A team led by Professor Kong Wei from the School of Engineering at Westlake University has successfully achieved high-quality integration of wafer-scale single-crystal molybdenum disulfide films on flexible substrates. The research team developed an oxide-based "dry transfer" strategy, advancing the transfer and integration technology for single-crystal two-dimensional semiconductors from the original "wet" approach to a "dry" method, providing a new pathway to overcome the long-standing technical bottleneck that has constrained the development of high-performance flexible electronics. The relevant research findings have been published in the journal Nature Electronics.
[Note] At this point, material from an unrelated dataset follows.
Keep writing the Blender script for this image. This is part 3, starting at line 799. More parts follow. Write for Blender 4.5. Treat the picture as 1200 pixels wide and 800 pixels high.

Two-dimensional semiconductor materials, such as single-crystal molybdenum disulfide, combine the flexibility of atomic-level thinness with excellent electrical properties, making them important candidate materials for developing high-performance flexible electronic devices. However, the clean, high-quality, and scalable transfer and integration of these materials has long been a challenge for the industry. The "dry transfer" process developed by Professor Kong Wei's team completely avoids direct contact between the molybdenum disulfide surface and polymers, water, or organic solvents, effectively preserving the material's intrinsic properties.

Wafer-scale, high-density flexible transistor arrays constructed based on this process have achieved multiple performance breakthroughs. The research team applied these transistor arrays to an active-matrix tactile sensing system, which was then attached to the surface of a soft robotic gripper. This system can sense and map pressure distribution in real time, helping the robot identify the shape, position, and size of objects.

Introducing the achievement, Professor Kong Wei stated, "Based on this process, the wafer-scale, high-density flexible transistor arrays we constructed have achieved multiple performance breakthroughs." This achievement provides new technical support for the deep integration of flexible electronics and robotic tactile sensing.